Work to do –
Your copy should be exact, beginning at the line containing "Reconstruct this image" and ending at the line containing "C = S.collection", with both lines kept and every picture dropped.

BEGIN Excerpted records

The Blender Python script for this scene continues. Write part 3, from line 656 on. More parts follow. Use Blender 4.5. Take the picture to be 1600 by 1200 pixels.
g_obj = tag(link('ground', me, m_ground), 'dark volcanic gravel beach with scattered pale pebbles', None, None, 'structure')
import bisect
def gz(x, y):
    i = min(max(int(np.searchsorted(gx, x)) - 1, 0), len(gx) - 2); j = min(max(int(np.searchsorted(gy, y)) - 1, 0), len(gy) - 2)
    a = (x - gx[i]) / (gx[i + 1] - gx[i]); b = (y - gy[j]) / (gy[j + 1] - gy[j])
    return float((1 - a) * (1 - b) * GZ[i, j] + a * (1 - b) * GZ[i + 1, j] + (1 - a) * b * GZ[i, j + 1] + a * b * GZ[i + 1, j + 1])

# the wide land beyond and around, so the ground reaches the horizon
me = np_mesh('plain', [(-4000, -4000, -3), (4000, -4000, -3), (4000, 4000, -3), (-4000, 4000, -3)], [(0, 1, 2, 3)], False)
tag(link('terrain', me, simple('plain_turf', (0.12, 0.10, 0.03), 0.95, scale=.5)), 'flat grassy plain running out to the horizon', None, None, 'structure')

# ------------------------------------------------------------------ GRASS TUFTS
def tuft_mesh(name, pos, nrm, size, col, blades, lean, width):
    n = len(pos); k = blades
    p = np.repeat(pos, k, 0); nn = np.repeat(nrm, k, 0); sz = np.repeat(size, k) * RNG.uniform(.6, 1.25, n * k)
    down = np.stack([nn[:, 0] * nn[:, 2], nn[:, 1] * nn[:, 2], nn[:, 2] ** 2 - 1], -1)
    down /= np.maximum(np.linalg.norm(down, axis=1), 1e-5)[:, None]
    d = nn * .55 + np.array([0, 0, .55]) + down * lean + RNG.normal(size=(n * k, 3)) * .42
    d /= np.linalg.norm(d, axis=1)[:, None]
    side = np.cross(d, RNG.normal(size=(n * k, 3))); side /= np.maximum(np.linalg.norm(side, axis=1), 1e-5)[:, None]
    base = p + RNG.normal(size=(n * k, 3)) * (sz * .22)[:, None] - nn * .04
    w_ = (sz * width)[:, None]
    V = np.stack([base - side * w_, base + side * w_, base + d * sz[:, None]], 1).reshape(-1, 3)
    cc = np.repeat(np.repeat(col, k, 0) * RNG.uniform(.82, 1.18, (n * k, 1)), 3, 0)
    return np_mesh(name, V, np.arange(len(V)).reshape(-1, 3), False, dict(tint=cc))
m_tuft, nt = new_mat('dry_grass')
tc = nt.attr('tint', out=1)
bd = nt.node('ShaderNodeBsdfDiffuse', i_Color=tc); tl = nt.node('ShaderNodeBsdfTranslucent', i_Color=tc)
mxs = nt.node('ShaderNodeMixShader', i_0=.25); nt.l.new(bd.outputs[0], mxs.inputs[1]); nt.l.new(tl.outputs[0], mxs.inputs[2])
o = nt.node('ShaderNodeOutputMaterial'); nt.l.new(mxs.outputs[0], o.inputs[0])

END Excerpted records
BEGIN Excerpted records

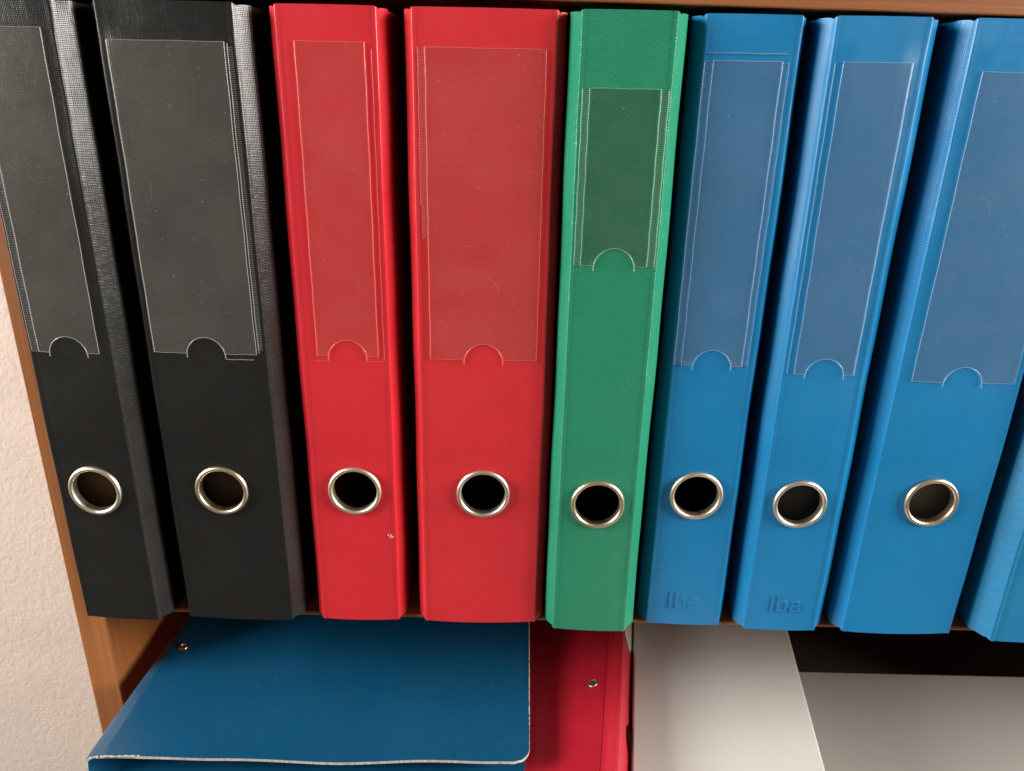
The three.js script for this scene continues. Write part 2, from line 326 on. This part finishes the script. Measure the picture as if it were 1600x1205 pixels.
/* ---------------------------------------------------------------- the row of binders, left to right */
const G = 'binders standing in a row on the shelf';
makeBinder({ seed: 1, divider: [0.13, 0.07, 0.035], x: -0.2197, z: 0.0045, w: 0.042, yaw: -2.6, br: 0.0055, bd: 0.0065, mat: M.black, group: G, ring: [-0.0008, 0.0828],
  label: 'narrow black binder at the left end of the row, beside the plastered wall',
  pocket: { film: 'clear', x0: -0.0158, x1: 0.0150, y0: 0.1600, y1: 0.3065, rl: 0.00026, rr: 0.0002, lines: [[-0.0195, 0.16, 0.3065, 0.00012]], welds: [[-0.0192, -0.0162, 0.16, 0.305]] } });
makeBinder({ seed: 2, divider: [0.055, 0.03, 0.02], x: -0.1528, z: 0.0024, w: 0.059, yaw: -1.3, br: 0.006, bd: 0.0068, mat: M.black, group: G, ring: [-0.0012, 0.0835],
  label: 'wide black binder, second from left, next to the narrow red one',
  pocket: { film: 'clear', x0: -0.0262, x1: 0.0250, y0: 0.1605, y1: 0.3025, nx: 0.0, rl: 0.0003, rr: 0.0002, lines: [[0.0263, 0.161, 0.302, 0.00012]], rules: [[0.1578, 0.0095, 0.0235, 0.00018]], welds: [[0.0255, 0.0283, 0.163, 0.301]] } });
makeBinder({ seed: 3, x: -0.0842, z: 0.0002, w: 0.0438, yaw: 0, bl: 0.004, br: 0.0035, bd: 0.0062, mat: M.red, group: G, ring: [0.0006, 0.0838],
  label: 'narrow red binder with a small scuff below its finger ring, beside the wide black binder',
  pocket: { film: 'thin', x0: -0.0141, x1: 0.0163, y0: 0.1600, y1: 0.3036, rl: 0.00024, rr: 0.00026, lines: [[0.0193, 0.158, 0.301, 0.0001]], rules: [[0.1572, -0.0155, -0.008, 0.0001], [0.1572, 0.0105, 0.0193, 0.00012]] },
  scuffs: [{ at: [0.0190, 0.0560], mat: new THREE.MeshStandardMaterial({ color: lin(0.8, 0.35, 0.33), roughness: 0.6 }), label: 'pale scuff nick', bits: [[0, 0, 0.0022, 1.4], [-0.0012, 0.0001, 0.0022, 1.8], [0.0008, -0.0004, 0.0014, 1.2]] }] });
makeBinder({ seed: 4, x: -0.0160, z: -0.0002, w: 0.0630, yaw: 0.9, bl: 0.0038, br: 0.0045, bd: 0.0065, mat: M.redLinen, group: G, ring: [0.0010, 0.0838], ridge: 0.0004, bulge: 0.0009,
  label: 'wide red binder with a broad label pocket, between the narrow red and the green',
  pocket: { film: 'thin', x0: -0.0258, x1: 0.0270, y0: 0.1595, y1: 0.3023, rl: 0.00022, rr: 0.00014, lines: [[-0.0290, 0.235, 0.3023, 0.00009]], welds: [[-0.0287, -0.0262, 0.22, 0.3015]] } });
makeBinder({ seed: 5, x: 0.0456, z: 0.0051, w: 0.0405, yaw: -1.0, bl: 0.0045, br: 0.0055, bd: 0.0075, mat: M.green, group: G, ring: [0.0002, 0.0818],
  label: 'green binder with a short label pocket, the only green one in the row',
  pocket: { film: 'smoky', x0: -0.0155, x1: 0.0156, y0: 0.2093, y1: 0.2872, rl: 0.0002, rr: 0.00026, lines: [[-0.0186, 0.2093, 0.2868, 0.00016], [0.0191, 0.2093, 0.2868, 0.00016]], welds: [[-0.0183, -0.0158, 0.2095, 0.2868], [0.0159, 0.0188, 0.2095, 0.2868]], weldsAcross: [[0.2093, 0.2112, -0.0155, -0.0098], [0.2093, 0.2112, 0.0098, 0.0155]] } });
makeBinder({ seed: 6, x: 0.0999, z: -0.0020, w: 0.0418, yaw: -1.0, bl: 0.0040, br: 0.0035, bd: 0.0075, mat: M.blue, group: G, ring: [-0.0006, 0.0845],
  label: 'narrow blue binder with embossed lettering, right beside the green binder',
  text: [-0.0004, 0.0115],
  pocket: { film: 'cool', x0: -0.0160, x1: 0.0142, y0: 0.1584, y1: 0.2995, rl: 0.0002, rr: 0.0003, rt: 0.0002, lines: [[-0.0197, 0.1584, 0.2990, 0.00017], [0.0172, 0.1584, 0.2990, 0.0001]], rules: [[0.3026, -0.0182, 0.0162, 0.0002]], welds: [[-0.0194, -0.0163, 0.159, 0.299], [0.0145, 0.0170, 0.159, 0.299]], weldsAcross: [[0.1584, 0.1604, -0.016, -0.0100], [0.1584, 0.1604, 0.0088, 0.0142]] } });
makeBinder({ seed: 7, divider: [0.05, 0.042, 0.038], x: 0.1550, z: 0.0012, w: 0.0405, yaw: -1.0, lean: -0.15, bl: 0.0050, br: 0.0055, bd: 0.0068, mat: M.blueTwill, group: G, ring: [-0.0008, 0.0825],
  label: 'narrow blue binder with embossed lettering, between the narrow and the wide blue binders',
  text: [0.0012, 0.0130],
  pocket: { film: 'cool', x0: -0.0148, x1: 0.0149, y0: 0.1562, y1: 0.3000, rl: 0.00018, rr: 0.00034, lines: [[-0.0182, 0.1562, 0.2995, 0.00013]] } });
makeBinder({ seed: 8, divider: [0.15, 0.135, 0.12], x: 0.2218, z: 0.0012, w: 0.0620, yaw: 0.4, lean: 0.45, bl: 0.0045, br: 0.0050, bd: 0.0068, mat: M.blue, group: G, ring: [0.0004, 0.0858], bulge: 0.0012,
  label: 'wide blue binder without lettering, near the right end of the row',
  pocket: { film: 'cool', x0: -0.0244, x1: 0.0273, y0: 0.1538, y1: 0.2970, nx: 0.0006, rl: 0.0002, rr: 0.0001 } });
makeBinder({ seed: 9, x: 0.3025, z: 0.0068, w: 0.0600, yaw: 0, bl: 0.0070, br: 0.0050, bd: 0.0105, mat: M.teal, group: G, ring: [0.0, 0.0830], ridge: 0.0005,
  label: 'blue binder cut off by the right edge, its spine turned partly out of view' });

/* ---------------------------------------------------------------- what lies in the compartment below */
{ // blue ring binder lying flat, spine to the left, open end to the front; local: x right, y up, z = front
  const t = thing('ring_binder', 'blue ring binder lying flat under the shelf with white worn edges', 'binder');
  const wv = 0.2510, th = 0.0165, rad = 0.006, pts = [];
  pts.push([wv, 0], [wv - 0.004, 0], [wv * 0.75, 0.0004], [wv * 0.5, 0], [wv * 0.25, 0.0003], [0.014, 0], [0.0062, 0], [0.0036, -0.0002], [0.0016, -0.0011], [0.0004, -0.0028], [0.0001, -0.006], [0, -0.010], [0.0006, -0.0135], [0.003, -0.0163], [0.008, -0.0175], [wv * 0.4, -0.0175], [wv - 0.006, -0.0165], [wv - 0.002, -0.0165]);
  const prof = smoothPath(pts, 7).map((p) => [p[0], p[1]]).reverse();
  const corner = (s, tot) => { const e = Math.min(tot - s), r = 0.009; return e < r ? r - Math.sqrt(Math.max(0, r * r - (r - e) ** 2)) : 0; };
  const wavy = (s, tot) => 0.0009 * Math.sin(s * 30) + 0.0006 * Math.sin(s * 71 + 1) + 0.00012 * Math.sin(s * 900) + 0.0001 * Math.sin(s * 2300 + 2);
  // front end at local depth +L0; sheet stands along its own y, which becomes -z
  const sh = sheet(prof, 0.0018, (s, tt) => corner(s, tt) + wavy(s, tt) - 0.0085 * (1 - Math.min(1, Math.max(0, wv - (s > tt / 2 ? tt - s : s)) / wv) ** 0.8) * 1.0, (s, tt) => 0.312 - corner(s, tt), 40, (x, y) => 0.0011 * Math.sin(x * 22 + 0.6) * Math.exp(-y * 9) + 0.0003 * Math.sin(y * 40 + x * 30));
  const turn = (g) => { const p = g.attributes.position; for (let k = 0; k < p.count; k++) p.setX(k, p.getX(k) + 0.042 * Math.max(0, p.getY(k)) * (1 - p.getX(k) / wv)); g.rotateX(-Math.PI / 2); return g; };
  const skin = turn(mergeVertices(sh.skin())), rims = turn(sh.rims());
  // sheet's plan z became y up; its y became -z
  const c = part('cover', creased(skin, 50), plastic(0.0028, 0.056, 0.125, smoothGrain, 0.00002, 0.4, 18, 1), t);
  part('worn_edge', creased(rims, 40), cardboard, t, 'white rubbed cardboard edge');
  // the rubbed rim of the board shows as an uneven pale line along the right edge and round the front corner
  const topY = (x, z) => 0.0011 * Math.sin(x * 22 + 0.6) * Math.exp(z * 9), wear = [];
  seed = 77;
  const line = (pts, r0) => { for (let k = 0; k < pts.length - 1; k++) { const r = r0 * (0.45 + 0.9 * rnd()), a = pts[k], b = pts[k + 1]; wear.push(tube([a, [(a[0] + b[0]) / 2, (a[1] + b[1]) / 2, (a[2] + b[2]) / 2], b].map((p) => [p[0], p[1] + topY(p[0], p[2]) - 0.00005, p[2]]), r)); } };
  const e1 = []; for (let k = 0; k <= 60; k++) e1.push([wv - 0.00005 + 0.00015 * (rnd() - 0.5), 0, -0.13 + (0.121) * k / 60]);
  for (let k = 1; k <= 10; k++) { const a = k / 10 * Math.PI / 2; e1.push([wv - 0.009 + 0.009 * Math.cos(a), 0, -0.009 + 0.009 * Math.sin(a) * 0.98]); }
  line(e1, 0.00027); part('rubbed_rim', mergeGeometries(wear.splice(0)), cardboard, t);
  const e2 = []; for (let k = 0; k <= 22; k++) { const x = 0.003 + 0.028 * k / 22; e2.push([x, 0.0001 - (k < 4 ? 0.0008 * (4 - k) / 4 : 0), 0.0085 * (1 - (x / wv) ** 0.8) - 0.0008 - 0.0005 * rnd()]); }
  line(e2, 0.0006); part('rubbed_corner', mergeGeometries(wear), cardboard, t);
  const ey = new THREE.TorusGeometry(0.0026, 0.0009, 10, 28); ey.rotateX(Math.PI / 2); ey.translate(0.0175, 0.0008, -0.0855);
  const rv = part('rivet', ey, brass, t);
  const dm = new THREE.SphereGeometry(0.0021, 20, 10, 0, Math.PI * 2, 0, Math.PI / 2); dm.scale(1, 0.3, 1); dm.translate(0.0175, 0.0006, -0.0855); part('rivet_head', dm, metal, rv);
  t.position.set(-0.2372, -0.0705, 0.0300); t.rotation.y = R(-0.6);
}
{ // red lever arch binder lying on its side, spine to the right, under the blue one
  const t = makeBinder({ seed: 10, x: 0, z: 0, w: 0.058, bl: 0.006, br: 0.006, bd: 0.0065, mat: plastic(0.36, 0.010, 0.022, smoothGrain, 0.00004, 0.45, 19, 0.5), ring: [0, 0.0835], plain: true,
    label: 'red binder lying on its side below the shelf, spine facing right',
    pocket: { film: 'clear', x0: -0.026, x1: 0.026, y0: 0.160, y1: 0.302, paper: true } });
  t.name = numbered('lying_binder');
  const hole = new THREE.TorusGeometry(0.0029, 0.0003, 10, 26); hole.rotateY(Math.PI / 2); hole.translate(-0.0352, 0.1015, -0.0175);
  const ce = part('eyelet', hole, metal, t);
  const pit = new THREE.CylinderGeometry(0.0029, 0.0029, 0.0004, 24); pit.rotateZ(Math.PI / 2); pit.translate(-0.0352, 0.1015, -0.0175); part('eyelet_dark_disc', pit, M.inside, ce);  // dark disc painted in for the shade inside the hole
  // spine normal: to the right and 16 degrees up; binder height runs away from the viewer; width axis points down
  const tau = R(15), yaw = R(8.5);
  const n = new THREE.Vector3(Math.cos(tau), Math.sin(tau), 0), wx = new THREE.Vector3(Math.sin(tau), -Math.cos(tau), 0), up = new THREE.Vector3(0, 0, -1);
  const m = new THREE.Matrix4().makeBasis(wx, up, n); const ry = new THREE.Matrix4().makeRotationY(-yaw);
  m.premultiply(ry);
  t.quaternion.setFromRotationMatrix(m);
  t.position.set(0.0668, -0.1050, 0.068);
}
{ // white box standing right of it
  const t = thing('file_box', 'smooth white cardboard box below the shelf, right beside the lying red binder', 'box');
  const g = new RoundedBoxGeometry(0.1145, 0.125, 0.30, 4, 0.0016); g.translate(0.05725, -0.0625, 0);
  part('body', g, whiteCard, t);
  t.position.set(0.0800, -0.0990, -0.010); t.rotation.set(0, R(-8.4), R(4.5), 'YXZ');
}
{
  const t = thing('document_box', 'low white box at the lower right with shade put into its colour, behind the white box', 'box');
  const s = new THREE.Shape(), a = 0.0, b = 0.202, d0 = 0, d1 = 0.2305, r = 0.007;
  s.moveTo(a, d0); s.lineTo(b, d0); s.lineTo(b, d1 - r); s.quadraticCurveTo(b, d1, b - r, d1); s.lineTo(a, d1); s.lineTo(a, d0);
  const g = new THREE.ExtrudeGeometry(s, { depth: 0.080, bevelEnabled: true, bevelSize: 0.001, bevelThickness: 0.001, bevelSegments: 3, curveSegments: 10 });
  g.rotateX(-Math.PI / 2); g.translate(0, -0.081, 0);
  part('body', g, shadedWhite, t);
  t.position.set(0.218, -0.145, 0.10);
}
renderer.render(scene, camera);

END Excerpted records
BEGIN Excerpted records

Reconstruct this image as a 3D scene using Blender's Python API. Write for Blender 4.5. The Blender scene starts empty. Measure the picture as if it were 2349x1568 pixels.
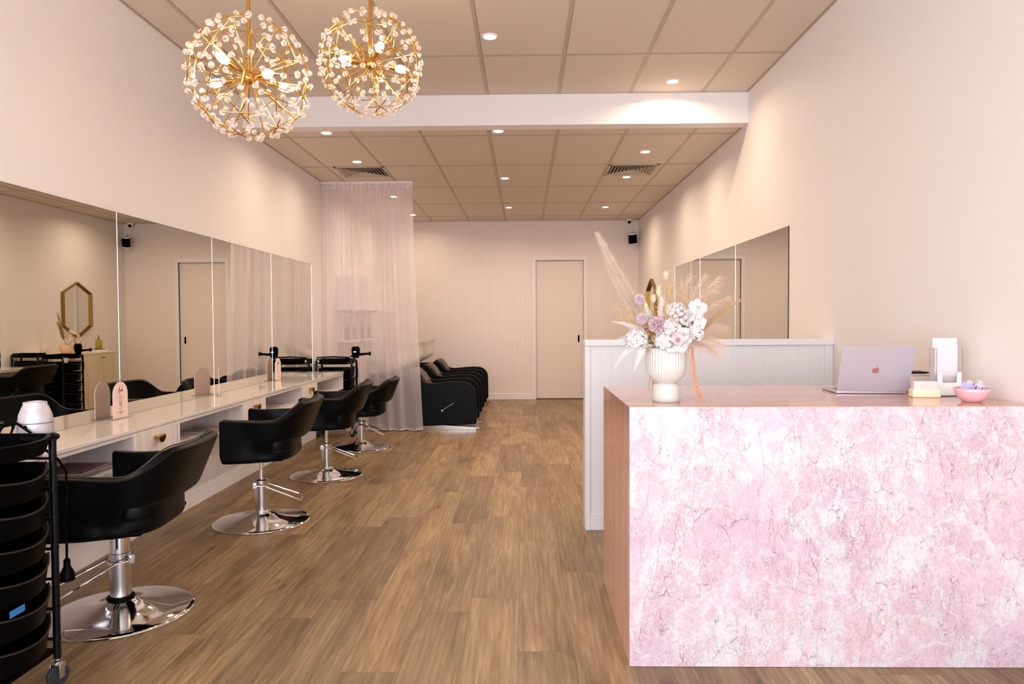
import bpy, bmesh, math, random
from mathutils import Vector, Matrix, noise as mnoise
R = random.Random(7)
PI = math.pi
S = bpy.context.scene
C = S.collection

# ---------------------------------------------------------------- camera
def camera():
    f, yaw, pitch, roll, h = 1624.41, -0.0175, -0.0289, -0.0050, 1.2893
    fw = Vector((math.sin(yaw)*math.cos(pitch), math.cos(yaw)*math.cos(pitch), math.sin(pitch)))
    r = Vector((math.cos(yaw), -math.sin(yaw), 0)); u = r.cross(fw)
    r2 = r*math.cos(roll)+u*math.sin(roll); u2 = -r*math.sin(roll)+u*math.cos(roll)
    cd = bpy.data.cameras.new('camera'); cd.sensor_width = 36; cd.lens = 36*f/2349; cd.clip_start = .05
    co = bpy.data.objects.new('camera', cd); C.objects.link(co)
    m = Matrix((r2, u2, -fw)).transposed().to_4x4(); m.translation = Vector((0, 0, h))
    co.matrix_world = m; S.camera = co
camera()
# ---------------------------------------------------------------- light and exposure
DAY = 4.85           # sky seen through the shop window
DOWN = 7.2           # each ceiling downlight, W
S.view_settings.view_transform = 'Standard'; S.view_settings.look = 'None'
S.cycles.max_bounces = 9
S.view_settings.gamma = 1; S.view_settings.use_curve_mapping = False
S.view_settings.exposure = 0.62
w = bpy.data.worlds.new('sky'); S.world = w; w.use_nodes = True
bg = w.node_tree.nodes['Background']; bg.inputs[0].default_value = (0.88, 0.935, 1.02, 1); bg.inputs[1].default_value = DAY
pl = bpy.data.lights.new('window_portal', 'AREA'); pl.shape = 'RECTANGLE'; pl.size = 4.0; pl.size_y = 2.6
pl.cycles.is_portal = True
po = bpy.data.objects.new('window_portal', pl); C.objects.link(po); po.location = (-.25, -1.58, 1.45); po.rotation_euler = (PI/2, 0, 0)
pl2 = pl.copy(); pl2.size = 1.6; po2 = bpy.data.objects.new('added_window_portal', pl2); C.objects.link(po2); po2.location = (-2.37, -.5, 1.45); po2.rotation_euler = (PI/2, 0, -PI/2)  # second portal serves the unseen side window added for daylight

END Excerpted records

The completed task –
Reconstruct this image as a 3D scene using Blender's Python API. Write for Blender 4.5. The Blender scene starts empty. Measure the picture as if it were 2349x1568 pixels.
import bpy, bmesh, math, random
from mathutils import Vector, Matrix, noise as mnoise
R = random.Random(7)
PI = math.pi
S = bpy.context.scene
C = S.collection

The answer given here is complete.